Hidden Figures (book)


Hidden Figures: The American Dream and the Untold Story of the Black Women Who Helped Win the Space Race is a 2016 nonfiction book written by Margot Lee Shetterly. Shetterly started working on the book in 2010. The book takes place from the 1930s through the 1960s when some viewed women as inferior to men. The biographical text follows the lives of Katherine Johnson, Dorothy Vaughan, and Mary Jackson, three mathematicians who worked as computers at NASA, during the space race. They overcame discrimination there, as women and as African Americans. Also featured is Christine Darden, who was the first African-American woman to be promoted into the Senior Executive Service for her work in researching supersonic flight and sonic booms.
The book reached number one on The New York Times Non-Fiction Best Sellers list and got the Anisfield-Wolf Book Award for Nonfiction in 2017. The book was adapted as a film by the same name, released in 2016, that was nominated for three Oscars. It received numerous other awards.

Topic

Hidden Figures tells the story of three African-American women who worked as computers to solve problems for engineers and others at NASA. For the first years of their careers, the workplace was segregated and women were kept in the background as human computers.
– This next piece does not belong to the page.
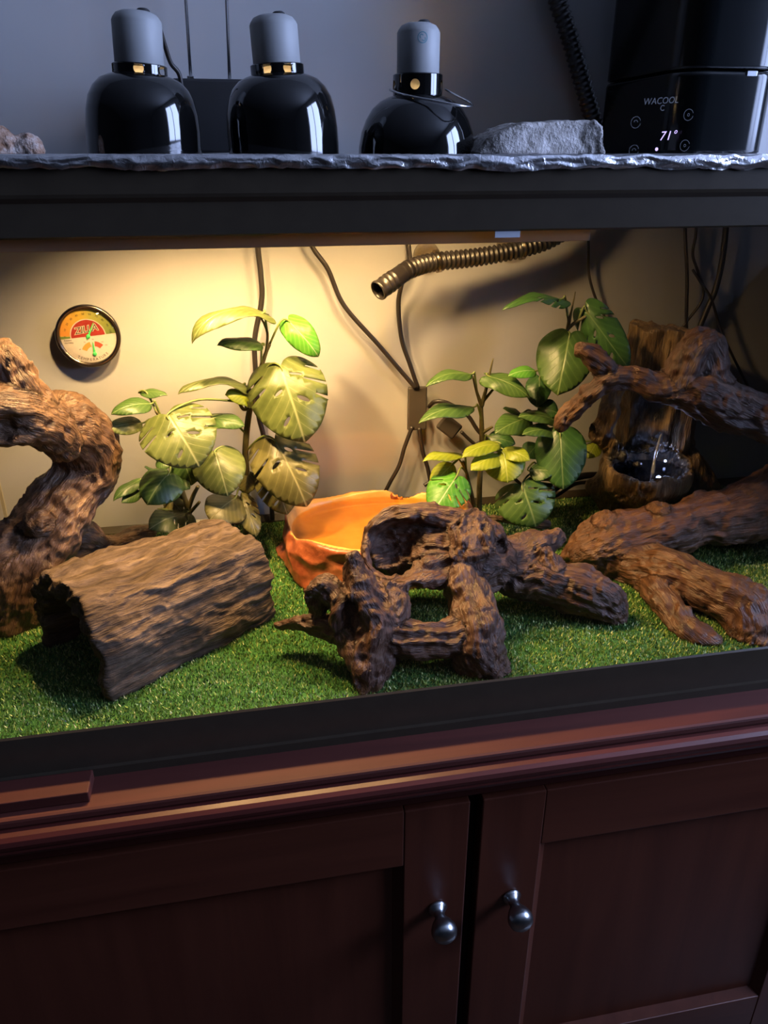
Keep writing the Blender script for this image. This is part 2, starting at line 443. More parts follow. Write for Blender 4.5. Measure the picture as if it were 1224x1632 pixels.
# worktop with groove and ogee nose: one profile swept along X
prof = [(0.459, CT), (-0.040, CT), (-0.0425, CT-.001), (-0.0435, CT-.003), (-0.0440, CT-.0075), (-0.0425, CT-.0085), (-0.0425, CT-.0105),
        (-0.047, CT-.0105), (-0.0520, CT-.0115), (-0.0555, CT-.0145), (-0.0575, CT-.0185), (-0.0570, CT-.0225), (-0.0560, CT-.0250), (-0.0565, CT-.0275),
        (-0.0550, CT-.0315), (-0.0515, CT-.0340), (-0.047, CT-.0352), (-0.040, CT-.0355), (0.0, CT-.0355), (0.459, CT-.0355)]
def extrude_x(name, pr, mat, parent):
    v = [(x, y, z) for x in (CX0, CX1) for y, z in pr]; n = len(pr)
    f = [(i, i+1, n+i+1, n+i) for i in range(n-1)] + [(n-1, 0, n, 2*n-1), tuple(range(n))[::-1], tuple(n+i for i in range(n))]
    return link(name, mesh(name, v, f), mat, parent, False)
k_ = 7
extrude_x('worktop', prof[:k_] + [(-.036, CT-.0105), (-.036, CT-.0200), (0.459, CT-.0200)], M['ledge'], cab)
extrude_x('moulding', [(-.036, CT-.0105)] + [q for q in prof[k_:-2]] + [(-.030, CT-.0355), (-.030, CT-.0202), (-.036, CT-.0202)], M['cherry'], cab)
box('apron', (CX0+.02, CF+.0, 0.664), (CX1-.02, CF+.03, 0.6945), M['cherry'], cab, 0.001)
def door(x0, x1, z0, z1, knob_uv, mirror):
    st, rl, sb = 0.072, 0.080, 0.010
    d = box('door', (x0+st+sb-.004, CF+.0075, z0+rl+sb-.004), (x1-st-sb+.004, CF+.0135, z1-rl-sb+.004), M['cherry_v'], cab)
    box('stile', (x0, CF-.004, z0), (x0+st, CF+.016, z1), M['cherry_v'], d, 0.0015); box('stile', (x1-st, CF-.004, z0), (x1, CF+.016, z1), M['cherry_v'], d, 0.0015)
    box('rail', (x0+st, CF-.0037, z1-rl), (x1-st, CF+.016, z1), M['cherry_h'], d, 0.0012)
    box('rail', (x0+st, CF-.0037, z0), (x1-st, CF+.016, z0+rl), M['cherry_h'], d, 0.0012)
    # sloping inner edge then the recessed panel
    a, b, c, e = x0+st, x1-st, z0+rl, z1-rl; s = 0.010; yo, yi = CF-.0025, CF+.0075
    v = [(a, yo, c), (b, yo, c), (b, yo, e), (a, yo, e), (a+s, yi, c+s), (b-s, yi, c+s), (b-s, yi, e-s), (a+s, yi, e-s)]
    link('panel_bevel', mesh('panel_bevel', v, [(0, 1, 5, 4), (1, 2, 6, 5), (2, 3, 7, 6), (3, 0, 4, 7)]), M['cherry_v'], d, False)
    kp = P(knob_uv[0], knob_uv[1], CF-.004)
    pr = [(0.0, 0.0), (0.0095, 0.0), (0.0100, 0.0015), (0.0085, 0.0035), (0.0058, 0.007), (0.0052, 0.011), (0.0062, 0.014), (0.0098, 0.019), (0.0125, 0.025),
          (0.0130, 0.029), (0.0115, 0.034), (0.0075, 0.0375), (0.0, 0.039)]
    pr = [(a_*1.12, b_*1.08) for a_, b_ in pr]
    lathe_obj('knob', pr, M['nickel'], d, 32, (kp[0], CF-.004, kp[2]), (0, -1, 0))
door(-0.40, 0.2055, 0.13, 0.659, (697, 1446), 1)
door(0.2195, 0.72, 0.13, 0.659, (815, 1428), -1)
box('plinth', (CX0+.02, CF+.01, 0.0), (CX1-.02, CF+.021, 0.12), M['cherry'], cab)
blk = tag(box('wood_block', (-0.33, -0.033, CT), (-0.170, -0.0025, CT+.012), M['ledge'], None, 0.0012), 'low flat reddish wood block lying on the cabinet ledge at the foot of the terrarium', 'block')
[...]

Author Margot Lee Shetterly's father was a research scientist at NASA who worked with many of the book's main characters.
The book explains how these three historical women overcame discrimination and racial segregation to become three American achievers in mathematics, scientific and engineering history. The main character, Katherine Johnson, calculated rocket trajectories for the Mercury and Apollo missions. Johnson successfully "took matters into her own hands"; by being assertive with her supervisor; when her mathematical abilities were recognized, Katherine Johnson was allowed into all male meetings at NASA.

Film

The book was adapted as a film of the same name, written by Theodore Melfi and Allison Schroeder, and directed by Melfi. It was released on December 25, 2016 to positive reviews from critics, and received a nomination for Best Picture at the 89th Academy Awards. It received numerous other nominations and awards. Taraji P. Henson starred as mathematician Katherine Johnson, Octavia Spencer played Dorothy Vaughan, an African-American mathematician who worked for NASA in 1949, and Janelle Monáe played Mary Jackson, the first female African-American engineer to work for NASA. The movie made 231.3 million USD. The budget of the film was 25 million USD.
While the film is based on the book, author Margot Lee Shetterly agrees that there are differences between the two, and she finds that to be understandable.
For better or for worse, there is history, there is the book and then there's the movie. Timelines had to be conflated and composite characters, and for most people have already taken that as the literal fact.... You might get the indication in the movie that these were the only people doing those jobs, when in reality we know they worked in teams, and those teams had other teams. There were sections, branches, divisions, and they all went up to a director. There were so many people required to make this happen.... It would be great for people to understand that there were so many more people. Even though Katherine Johnson, in this role, was a hero, there were so many others that were required to do other kinds of tests and checks to make mission come to fruition. But I understand you can't make a movie with 300 characters. It is simply not possible.

Other adaptations

In 2016 a Young Reader's Edition was released for readers ages 8–12.